REPUBLIKA.CO.ID, KUDUS -- Menteri Agama Lukman Hakim Saifuddin mengingatkan berpolitik praktis di tempat-tempat ibadah dilarang. Sebab, tindakan itu berpotensi memecah belah umat.
"Undang-Undang yang ada secara tegas mengatakan bahwa rumah ibadah tidak boleh digunakan sebagai tempat berpolitik praktis," ujarnya di sela-sela kunjungannya ke Mubarokfood Kudus, Jawa Tengah, Sabtu (5/5).
Jika politik praktis dan pragmatis dilakukan di rumah-rumah ibadah, kata dia, berpotensi membelah umat. Sebab, dia mengatakan, umat memiliki perbedaan pandangan karena aspirasi politik praktis umat beragama berbeda-beda, bahkan dalam satu rumah ibadah sekalipun.

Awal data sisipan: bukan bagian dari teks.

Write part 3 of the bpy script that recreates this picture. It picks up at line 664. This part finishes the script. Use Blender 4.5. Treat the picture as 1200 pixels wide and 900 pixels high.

Berbeda ketika membicarakan politik dalam pengertian substantif, kata dia, tentunya tidak akan dilarang. "Jangankan di rumah ibadah, di semua tempat wajib memperjuangkannya," ujarnya.
Politik substansif yang dimaksudkan, yakni menegakkan keadilan, memenuhi hak-hak dasar setiap manusia, dan mencegah kemungkaran. Hal itulah, lanjut dia, yang dimaksudkan sebagai politik substantif yang wajib diperjuangkan di manapun umat berada.
Oleh karena itu, kata dia, semua pihak, khususnya elit politik harus jelas ketika mengatakan berpolitik di rumah ibadah itu menjadi kewajiban. "Harus dipertegas yang diperbolehkan politik substansif bukan politik pragmatis," ujarnya.
Terkait sanksi atas pemanfaatan tempat ibadah untuk politik praktis, dia mengatakan, yang berhak merupakan aparat penegakan hukum. Sebab, aturannya sudah tegas kampanye tidak boleh menggunakan tempat ibadah.
Aparat yang berwenang memberikan hukuman, di antaranya terdapat Bawaslu, KPU maupun lainnya. "Kami sebagai Kementerian Agama pendekatannya bukan menghukum karena agama bukan paksaan, melainkan bagaimana agar melakukan dakwah, mengajak dan mengayomi," ujarnya.